First, the center will centralize women’s and gender resources. Harvard already has a patchwork of different resources that serve women’s specific needs, but they are often dispersed in the basements of houses and uncoordinated. For instance, there are many peer mentoring programs that help students deal with a slew of gender-related issues, yet these programs do not work with each other or with the University-sponsored programs that attempt to do the same thing.
Centralization will have two main advantages. First, the women’s center will provide infrastructure to network similar groups and improve the efficiency of existing resources. This is the same type of role that the Phillips Brooks House Association does for community service organizations and the Harvard Foundation does for cultural groups.
Another advantage of centralization is that it will provide a portal for women’s related issues. This will improve public relations and outreach for these groups. It will also make finding and using Harvard’s women and gender-related resources easier. This is a big problem on campus, as evidenced by the fact that the women, gender, and sexuality studies program constantly fields calls from people trying to get information on women’s issues and resources at Harvard when it is an academic program, not a resource center.
The second role of the women’s center will be institutionalizing support for women. Women on campus today constitute half of the student body, yet generations of exclusion, separation, and marked inferiority do not disappear immediately. The new women’s center, run by and for women and their supporters, will be a symbolic “room of our own,” a place where women who otherwise feel like the “outsiders” will feel at home.
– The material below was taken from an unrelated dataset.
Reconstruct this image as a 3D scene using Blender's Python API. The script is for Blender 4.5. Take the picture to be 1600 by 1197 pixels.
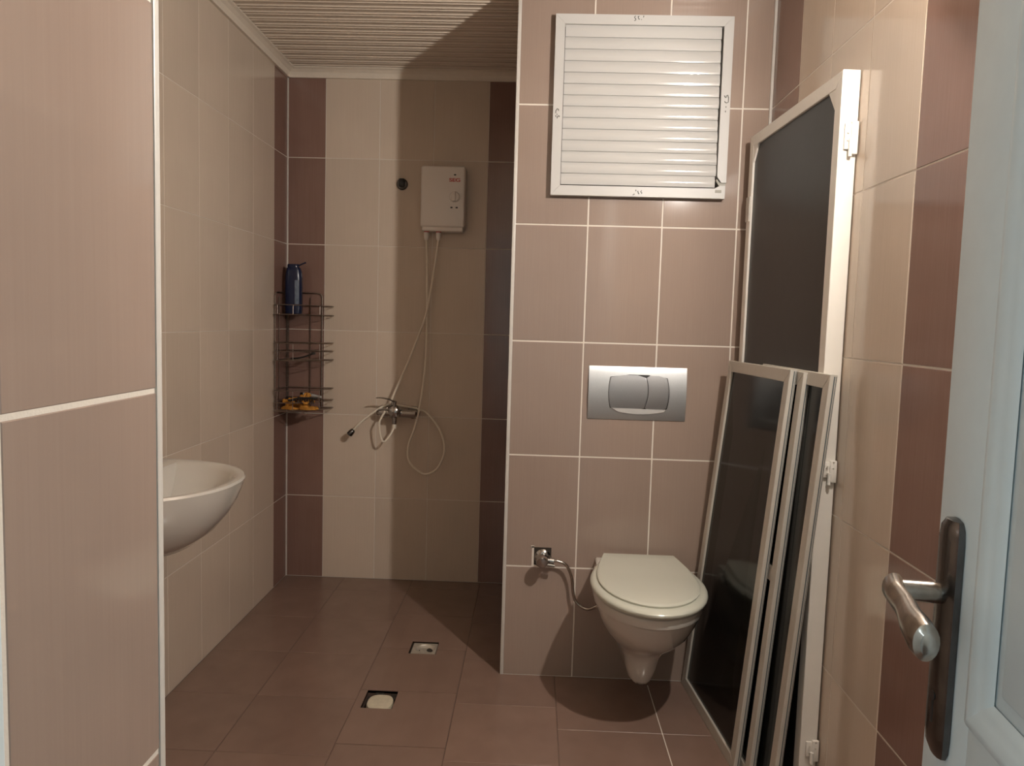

On the practical side, the center will provide a “safe space” for women to go when they have been harassed, assaulted, or otherwise harmed or discriminated against because of their gender.
Third, the women’s center will institutionalize support for women’s groups. In 2001, a little-known report was written by Harvard undergraduates calling for, among other things, a women’s center to provide space, assistance, and institutional support for undergraduate women’s groups. The report found that women’s groups, only one of which had office or meeting space, were constrained in their ability to reach students, hold meetings in a central location, keep records, and pass the knowledge and work of their groups along to the next generation of leaders. The new women’s center will provide institutional means that fix all of these problems currently faced by women’s groups.
In 1869, University President Charles W. Eliot said, “The corporation will not receive women as students…because the world knows next to nothing about the natural and mental capacity of the female sex.” We have left behind this primitive idea but have not stepped up to demonstrate our commitment to respecting women by making institutional changes to welcome them. A women’s center isn’t going to fix all of the sexism at Harvard, but change has to start somewhere, and the women’s center is a long-overdue beginning.
Dara F. Goodman ’07 is a government concentrator in Dunster House and Chair of the Radcliffe Union of Students. Shuana L. Shames ’01 is former co-chair of the Radcliffe Union of Students.